There were patch wars during those days. I remember some girls undercutting each other to bagsie jobs at the ‘posh’ houses.

My best job was looking after twin boys around the corner and basically being paid to watch Friends and Beavis and Butthead while my friend and I gorged on crisps. Easy money.

I also remember haggling with one family (who offered a measly £3 for an entire evening’s sitting) up to a fiver and feeling quite the entrepreneur.

Can you imagine trying to pay a babysitter £5 these days? It’s essentially one of the oldest forms of zero hours working. No benefits (unless there are snacks). Unpredictable working patterns. The fear of being sacked when their eldest doesn’t need looking after any more.

Currently the average family shells out about £6 to £8 per hour for childcare from a non-professional. But it’s something we don’t really discuss isn’t it? Nobody wants to say how much they pay their babysitter for fear of either appearing stingy or of finding out they’ve been stupidly mugged off and paying over the odds for years.

Personally we use a family friend, who recently turned 16 and is very trustworthy. We give her around £20 for a few hours or £30 from 8ish to midnight. I don’t think that’s bad going but am I being measly?

How much do you pay? How much is too much?

The ‘Uber’ of childcare

Would you book a babysitter through an app? Because thousands of parents are doing just that with several online babysitting booking services having established in recent years, from Yoopies and Sitter to the newest – Bubble.

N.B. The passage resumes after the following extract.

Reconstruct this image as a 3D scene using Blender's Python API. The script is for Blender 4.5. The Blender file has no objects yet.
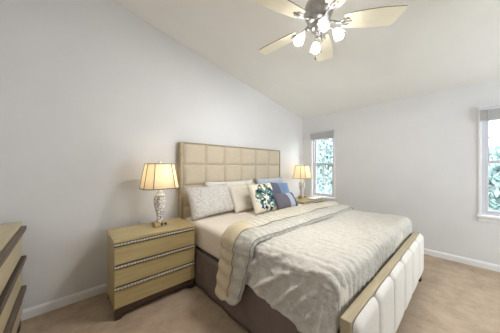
import bpy, bmesh, math, random
from mathutils import Vector, Matrix, noise
random.seed(7)
S = bpy.context.scene
COL = S.collection
PI = math.pi

# ------------------------------------------------------------------ camera
cd = bpy.data.cameras.new('camera')
cam = bpy.data.objects.new('camera', cd)
COL.objects.link(cam)
cam.location = (0, 0, 1.32)
cam.rotation_euler = (PI / 2, 0, -math.radians(42.3))
cd.sensor_width = 36.0
cd.lens = 36.0 * 199.6 / 500.0
cd.shift_y = 1.0 / 500.0
cd.clip_start = 0.02
S.camera = cam

# ------------------------------------------------------------------ daylight
world = bpy.data.worlds.new('daylight')
S.world = world
world.use_nodes = True
wn = world.node_tree
wn.nodes.clear()
wo = wn.nodes.new('ShaderNodeOutputWorld')
wb = wn.nodes.new('ShaderNodeBackground')
wb.inputs['Color'].default_value = (0.92, 0.96, 1.0, 1)
wb.inputs['Strength'].default_value = 5.0
wn.links.new(wb.outputs[0], wo.inputs[0])

S.view_settings.view_transform = 'Standard'
S.view_settings.look = 'None'
S.view_settings.gamma = 1.0
S.view_settings.use_curve_mapping = False
S.view_settings.exposure = 0.72
BULB_W = 15.0        # each of the fan's four bulbs
LAMP_W = 1.0        # each bedside lamp
S.cycles.use_denoising = True
S.cycles.max_bounces = 14
S.cycles.diffuse_bounces = 8
S.cycles.transparent_max_bounces = 12
S.cycles.sample_clamp_indirect = 8.0


# ------------------------------------------------------------------ materials
def lin(c):
    c = c / 255.0
    return c / 12.92 if c <= 0.04045 else ((c + 0.055) / 1.055) ** 2.4


def rgb(r, g, b):
    return (lin(r), lin(g), lin(b), 1)


class NT:
    def __init__(self, name):
        self.m = bpy.data.materials.new(name)
        self.m.use_nodes = True
        self.t = self.m.node_tree
        self.b = self.t.nodes['Principled BSDF']
        self.out = self.t.nodes['Material Output']

    def n(self, kind, **kw):
        x = self.t.nodes.new(kind)
        for k, v in kw.items():
            setattr(x, k, v)
        return x

    def l(self, a, b):
        self.t.links.new(a, b)

    def coord(self, scale=(1, 1, 1), rot=(0, 0, 0)):
        tc = self.n('ShaderNodeTexCoord')
        mp = self.n('ShaderNodeMapping')
        mp.inputs['Scale'].default_value = scale
        mp.inputs['Rotation'].default_value = rot
        self.l(tc.outputs['Object'], mp.inputs['Vector'])
        return mp.outputs[0]

    def noise(self, vec, scale, detail=3, rough=.55):
        x = self.n('ShaderNodeTexNoise')
        x.inputs['Scale'].default_value = scale
        x.inputs['Detail'].default_value = detail
        x.inputs['Roughness'].default_value = rough
        self.l(vec, x.inputs['Vector'])
        return x.outputs['Fac']

    def ramp(self, fac, stops, interp='LINEAR'):
        r = self.n('ShaderNodeValToRGB')
        r.color_ramp.interpolation = interp
        e = r.color_ramp.elements
        while len(e) < len(stops):
            e.new(0.5)
        for k, (p, c) in enumerate(stops):
            e[k].position = p
            e[k].color = c
        self.l(fac, r.inputs[0])
        return r.outputs[0]

    def bump(self, fac, strength, dist=.01):
        b = self.n('ShaderNodeBump')
        b.inputs['Strength'].default_value = strength
        b.inputs['Distance'].default_value = dist
        self.l(fac, b.inputs['Height'])
        self.l(b.outputs[0], self.b.inputs['Normal'])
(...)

According to the Bubble website the service (which they are very careful to describe as a ‘marketplace’ not an agency) allows babysitters to tout their time, with parents able to leave reviews and see whether their friends have recommended a certain sitter.

Sitters have an online ID check and another check against watchlists and can be interviewed in person or via Skype but they do not have to have an enhanced DBS check.

Will it take off to the point where the majority of parents book babysitters in this way? I’m not sure, but if you’d told me five years ago people would be getting into strangers’ cars in the middle of the night after booking through an app I wouldn’t have believed that either.